— PROBLEM TO SOLVE —
Repeat the entire listing exactly.
- - - -
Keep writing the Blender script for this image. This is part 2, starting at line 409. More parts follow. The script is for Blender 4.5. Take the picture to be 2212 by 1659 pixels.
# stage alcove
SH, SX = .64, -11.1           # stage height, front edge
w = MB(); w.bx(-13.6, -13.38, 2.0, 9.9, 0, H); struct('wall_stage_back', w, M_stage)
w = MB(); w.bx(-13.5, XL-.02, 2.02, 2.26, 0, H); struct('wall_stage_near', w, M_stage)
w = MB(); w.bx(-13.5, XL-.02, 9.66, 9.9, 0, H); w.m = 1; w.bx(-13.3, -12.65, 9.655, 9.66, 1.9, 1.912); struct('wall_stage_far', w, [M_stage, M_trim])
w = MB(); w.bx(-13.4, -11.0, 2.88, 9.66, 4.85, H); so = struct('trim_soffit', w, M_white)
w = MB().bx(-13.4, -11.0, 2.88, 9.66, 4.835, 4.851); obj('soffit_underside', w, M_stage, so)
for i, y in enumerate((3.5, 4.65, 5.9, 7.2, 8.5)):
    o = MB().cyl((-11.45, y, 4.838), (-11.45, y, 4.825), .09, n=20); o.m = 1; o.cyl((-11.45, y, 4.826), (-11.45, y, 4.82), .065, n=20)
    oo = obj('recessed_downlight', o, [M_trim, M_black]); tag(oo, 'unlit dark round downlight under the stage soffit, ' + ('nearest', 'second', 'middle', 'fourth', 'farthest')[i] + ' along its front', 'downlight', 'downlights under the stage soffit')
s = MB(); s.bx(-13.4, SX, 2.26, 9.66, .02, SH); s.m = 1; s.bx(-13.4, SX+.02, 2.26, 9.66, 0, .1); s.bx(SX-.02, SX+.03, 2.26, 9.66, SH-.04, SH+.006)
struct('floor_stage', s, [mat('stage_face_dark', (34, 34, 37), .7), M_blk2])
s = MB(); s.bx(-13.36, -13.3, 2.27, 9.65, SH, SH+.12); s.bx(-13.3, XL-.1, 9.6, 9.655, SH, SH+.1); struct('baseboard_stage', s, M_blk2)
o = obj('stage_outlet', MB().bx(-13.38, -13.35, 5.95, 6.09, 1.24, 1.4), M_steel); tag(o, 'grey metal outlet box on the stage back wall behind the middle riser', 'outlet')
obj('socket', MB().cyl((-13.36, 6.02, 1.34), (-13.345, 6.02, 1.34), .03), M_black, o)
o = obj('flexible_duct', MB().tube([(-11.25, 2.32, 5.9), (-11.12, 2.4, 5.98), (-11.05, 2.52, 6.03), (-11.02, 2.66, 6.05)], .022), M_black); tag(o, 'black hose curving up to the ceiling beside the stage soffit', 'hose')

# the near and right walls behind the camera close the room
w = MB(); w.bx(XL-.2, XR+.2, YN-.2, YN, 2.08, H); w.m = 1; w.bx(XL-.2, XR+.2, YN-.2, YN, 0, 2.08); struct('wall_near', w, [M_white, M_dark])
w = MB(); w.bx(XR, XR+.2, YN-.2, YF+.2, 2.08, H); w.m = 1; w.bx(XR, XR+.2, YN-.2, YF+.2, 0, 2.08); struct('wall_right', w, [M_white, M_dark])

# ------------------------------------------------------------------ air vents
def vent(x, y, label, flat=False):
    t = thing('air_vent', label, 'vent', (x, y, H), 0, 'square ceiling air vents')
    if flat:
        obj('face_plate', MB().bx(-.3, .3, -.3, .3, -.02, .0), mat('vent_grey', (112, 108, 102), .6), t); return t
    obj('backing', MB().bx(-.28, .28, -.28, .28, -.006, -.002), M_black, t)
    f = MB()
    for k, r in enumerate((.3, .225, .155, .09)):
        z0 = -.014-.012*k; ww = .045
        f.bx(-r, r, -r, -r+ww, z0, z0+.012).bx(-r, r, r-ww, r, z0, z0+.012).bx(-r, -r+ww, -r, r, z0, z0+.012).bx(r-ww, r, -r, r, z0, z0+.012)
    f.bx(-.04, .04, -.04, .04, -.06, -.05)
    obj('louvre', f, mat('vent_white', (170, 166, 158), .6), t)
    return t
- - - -
— ANSWER TO THIS EXERCISE —
Keep writing the Blender script for this image. This is part 2, starting at line 409. More parts follow. The script is for Blender 4.5. Take the picture to be 2212 by 1659 pixels.
# stage alcove
SH, SX = .64, -11.1           # stage height, front edge
w = MB(); w.bx(-13.6, -13.38, 2.0, 9.9, 0, H); struct('wall_stage_back', w, M_stage)
w = MB(); w.bx(-13.5, XL-.02, 2.02, 2.26, 0, H); struct('wall_stage_near', w, M_stage)
w = MB(); w.bx(-13.5, XL-.02, 9.66, 9.9, 0, H); w.m = 1; w.bx(-13.3, -12.65, 9.655, 9.66, 1.9, 1.912); struct('wall_stage_far', w, [M_stage, M_trim])
w = MB(); w.bx(-13.4, -11.0, 2.88, 9.66, 4.85, H); so = struct('trim_soffit', w, M_white)
w = MB().bx(-13.4, -11.0, 2.88, 9.66, 4.835, 4.851); obj('soffit_underside', w, M_stage, so)
for i, y in enumerate((3.5, 4.65, 5.9, 7.2, 8.5)):
    o = MB().cyl((-11.45, y, 4.838), (-11.45, y, 4.825), .09, n=20); o.m = 1; o.cyl((-11.45, y, 4.826), (-11.45, y, 4.82), .065, n=20)
    oo = obj('recessed_downlight', o, [M_trim, M_black]); tag(oo, 'unlit dark round downlight under the stage soffit, ' + ('nearest', 'second', 'middle', 'fourth', 'farthest')[i] + ' along its front', 'downlight', 'downlights under the stage soffit')
s = MB(); s.bx(-13.4, SX, 2.26, 9.66, .02, SH); s.m = 1; s.bx(-13.4, SX+.02, 2.26, 9.66, 0, .1); s.bx(SX-.02, SX+.03, 2.26, 9.66, SH-.04, SH+.006)
struct('floor_stage', s, [mat('stage_face_dark', (34, 34, 37), .7), M_blk2])
s = MB(); s.bx(-13.36, -13.3, 2.27, 9.65, SH, SH+.12); s.bx(-13.3, XL-.1, 9.6, 9.655, SH, SH+.1); struct('baseboard_stage', s, M_blk2)
o = obj('stage_outlet', MB().bx(-13.38, -13.35, 5.95, 6.09, 1.24, 1.4), M_steel); tag(o, 'grey metal outlet box on the stage back wall behind the middle riser', 'outlet')
obj('socket', MB().cyl((-13.36, 6.02, 1.34), (-13.345, 6.02, 1.34), .03), M_black, o)
o = obj('flexible_duct', MB().tube([(-11.25, 2.32, 5.9), (-11.12, 2.4, 5.98), (-11.05, 2.52, 6.03), (-11.02, 2.66, 6.05)], .022), M_black); tag(o, 'black hose curving up to the ceiling beside the stage soffit', 'hose')

# the near and right walls behind the camera close the room
w = MB(); w.bx(XL-.2, XR+.2, YN-.2, YN, 2.08, H); w.m = 1; w.bx(XL-.2, XR+.2, YN-.2, YN, 0, 2.08); struct('wall_near', w, [M_white, M_dark])
w = MB(); w.bx(XR, XR+.2, YN-.2, YF+.2, 2.08, H); w.m = 1; w.bx(XR, XR+.2, YN-.2, YF+.2, 0, 2.08); struct('wall_right', w, [M_white, M_dark])

# ------------------------------------------------------------------ air vents
def vent(x, y, label, flat=False):
    t = thing('air_vent', label, 'vent', (x, y, H), 0, 'square ceiling air vents')
    if flat:
        obj('face_plate', MB().bx(-.3, .3, -.3, .3, -.02, .0), mat('vent_grey', (112, 108, 102), .6), t); return t
    obj('backing', MB().bx(-.28, .28, -.28, .28, -.006, -.002), M_black, t)
    f = MB()
    for k, r in enumerate((.3, .225, .155, .09)):
        z0 = -.014-.012*k; ww = .045
        f.bx(-r, r, -r, -r+ww, z0, z0+.012).bx(-r, r, r-ww, r, z0, z0+.012).bx(-r, -r+ww, -r, r, z0, z0+.012).bx(r-ww, r, -r, r, z0, z0+.012)
    f.bx(-.04, .04, -.04, .04, -.06, -.05)
    obj('louvre', f, mat('vent_white', (170, 166, 158), .6), t)
    return t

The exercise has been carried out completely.